§ Required task
Everything in the listing except the pictures should be written out exactly.

§ Information shown
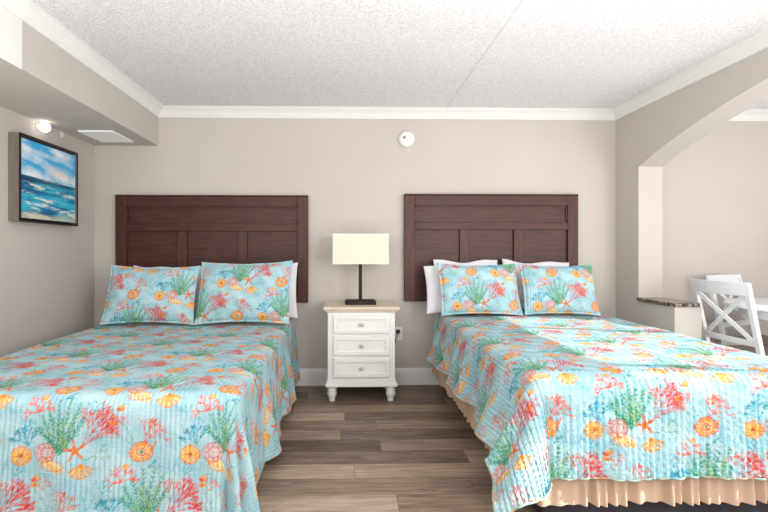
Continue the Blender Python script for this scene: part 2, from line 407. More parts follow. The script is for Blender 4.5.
# ------------------------------------------------------------------ beds
def quilt(label, x0, x1, yh, yf, h, dL, dR, df, flare, step=.0045, pu=0, pv=0, seed=1, ribamp=.0012, footamp=.0, rsp=.021):
    r_ = .055; e0, e1, ef = x0+r_, x1-r_, yf+r_
    L = yh-ef
    S = np.arange(e0-dL, e1+dR+step, step); T = np.arange(0, L+df+step, step)
    S, T = np.meshgrid(S, T)
    a = np.maximum(S-e1, 0)+np.maximum(e0-S, 0); sg = np.where(S > (e0+e1)/2, 1., -1.); b = np.maximum(T-L, 0)
    rho = np.hypot(a, b); safe = np.where(rho < 1e-9, 1, rho); cx, cy = a/safe, b/safe
    phi = np.arctan2(b, a+1e-12)
    corner = np.where((a > 0) & (b > 0), np.sin(2*phi), 0)
    yy = yh-T
    near = sst((yh-yy-.9)/(yh-yf-.9))**3             # towards the foot
    side = np.where(b == 0, 1., cx**2); foot = np.where(a == 0, 1., cy**2)
    fl = side*(flare[0]+(flare[1]-flare[0])*near) + foot*flare[2]*(1-0) + corner*flare[3]
    fl = fl + sst(rho/.3)*(.10*np.sin(9.5*T+seed)*side + .05*np.sin(21*T+2*seed)*side + .03*np.sin(13*S+seed)*foot+ .02*np.sin(31*S+seed*2)*foot)
    fl = fl + corner*.12*np.sin(7*phi+.8)*sst(rho/.3)
    fl = np.clip(fl, .02, .9)
    tm = PI/2-fl; rm = r_*tm
    th = np.minimum(rho/r_, tm)
    out = r_*np.sin(th)+np.maximum(rho-rm, 0)*np.sin(fl); down = r_*(1-np.cos(th))+np.maximum(rho-rm, 0)*np.cos(fl)
    X = np.clip(S, e0, e1)+sg*cx*out; Y = np.maximum(yh-T, ef)-cy*out
    Z = h-down
    top = (rho <= 0)
    Z = Z+wob(S*.8, T*.8, seed, .006)*(1-sst(rho/.1))
    # quilting channels as relief along the outward normal
    rib = np.abs(np.sin(PI*(S+.004*np.sin(4*T+2*S))/rsp))**.75
    nx, nz = np.where(rho > 0, 1-np.exp(-rho/.04), 0), np.exp(-rho/.05)
    amp = ribamp*(1+ .6*np.sin(60*T+wob(S, T, 4, 3)))
    amp = amp + footamp*np.where(b > 0, sst(b/.05), sst(1-(yy-yf)/.25)*.6)*(.7+.4*np.sin(170*T+9*np.sin(PI*S/rsp+1)+4*wob(S*3,T*3,9)))*foot
    X = X+sg*cx*nx*rib*amp; Y = Y-cy*nx*rib*amp; Z = Z+nz*rib*amp
    P = np.stack([X, Y, Z], -1)
    Z2 = np.maximum(P[..., 2], .012); P[..., 2] = Z2
    root = thing('quilt', label, 'bedspread', (0,0,0))
    uv = np.stack([S, -T], -1)
    o = grid_mesh('quilt_cover', P[:, ::-1], M_quilt, root, cloth_color(S+pu, -T+pv)[:, ::-1], uv[:, ::-1])
    # binding along the two sides and the foot
    st = 5
    path = [P[i, 0] for i in range(0, P.shape[0]-1, st)]+[P[-1, j] for j in range(0, P.shape[1]-1, st)]+[P[i, -1] for i in range(P.shape[0]-1, 0, -st)]
    obj('binding', tube(B(), [Vector(p) for p in path], .0045, 6), M_bind, root, True)
    return root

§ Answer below
Continue the Blender Python script for this scene: part 2, from line 407. More parts follow. The script is for Blender 4.5.
# ------------------------------------------------------------------ beds
def quilt(label, x0, x1, yh, yf, h, dL, dR, df, flare, step=.0045, pu=0, pv=0, seed=1, ribamp=.0012, footamp=.0, rsp=.021):
    r_ = .055; e0, e1, ef = x0+r_, x1-r_, yf+r_
    L = yh-ef
    S = np.arange(e0-dL, e1+dR+step, step); T = np.arange(0, L+df+step, step)
    S, T = np.meshgrid(S, T)
    a = np.maximum(S-e1, 0)+np.maximum(e0-S, 0); sg = np.where(S > (e0+e1)/2, 1., -1.); b = np.maximum(T-L, 0)
    rho = np.hypot(a, b); safe = np.where(rho < 1e-9, 1, rho); cx, cy = a/safe, b/safe
    phi = np.arctan2(b, a+1e-12)
    corner = np.where((a > 0) & (b > 0), np.sin(2*phi), 0)
    yy = yh-T
    near = sst((yh-yy-.9)/(yh-yf-.9))**3             # towards the foot
    side = np.where(b == 0, 1., cx**2); foot = np.where(a == 0, 1., cy**2)
    fl = side*(flare[0]+(flare[1]-flare[0])*near) + foot*flare[2]*(1-0) + corner*flare[3]
    fl = fl + sst(rho/.3)*(.10*np.sin(9.5*T+seed)*side + .05*np.sin(21*T+2*seed)*side + .03*np.sin(13*S+seed)*foot+ .02*np.sin(31*S+seed*2)*foot)
    fl = fl + corner*.12*np.sin(7*phi+.8)*sst(rho/.3)
    fl = np.clip(fl, .02, .9)
    tm = PI/2-fl; rm = r_*tm
    th = np.minimum(rho/r_, tm)
    out = r_*np.sin(th)+np.maximum(rho-rm, 0)*np.sin(fl); down = r_*(1-np.cos(th))+np.maximum(rho-rm, 0)*np.cos(fl)
    X = np.clip(S, e0, e1)+sg*cx*out; Y = np.maximum(yh-T, ef)-cy*out
    Z = h-down
    top = (rho <= 0)
    Z = Z+wob(S*.8, T*.8, seed, .006)*(1-sst(rho/.1))
    # quilting channels as relief along the outward normal
    rib = np.abs(np.sin(PI*(S+.004*np.sin(4*T+2*S))/rsp))**.75
    nx, nz = np.where(rho > 0, 1-np.exp(-rho/.04), 0), np.exp(-rho/.05)
    amp = ribamp*(1+ .6*np.sin(60*T+wob(S, T, 4, 3)))
    amp = amp + footamp*np.where(b > 0, sst(b/.05), sst(1-(yy-yf)/.25)*.6)*(.7+.4*np.sin(170*T+9*np.sin(PI*S/rsp+1)+4*wob(S*3,T*3,9)))*foot
    X = X+sg*cx*nx*rib*amp; Y = Y-cy*nx*rib*amp; Z = Z+nz*rib*amp
    P = np.stack([X, Y, Z], -1)
    Z2 = np.maximum(P[..., 2], .012); P[..., 2] = Z2
    root = thing('quilt', label, 'bedspread', (0,0,0))
    uv = np.stack([S, -T], -1)
    o = grid_mesh('quilt_cover', P[:, ::-1], M_quilt, root, cloth_color(S+pu, -T+pv)[:, ::-1], uv[:, ::-1])
    # binding along the two sides and the foot
    st = 5
    path = [P[i, 0] for i in range(0, P.shape[0]-1, st)]+[P[-1, j] for j in range(0, P.shape[1]-1, st)]+[P[i, -1] for i in range(P.shape[0]-1, 0, -st)]
    obj('binding', tube(B(), [Vector(p) for p in path], .0045, 6), M_bind, root, True)
    return root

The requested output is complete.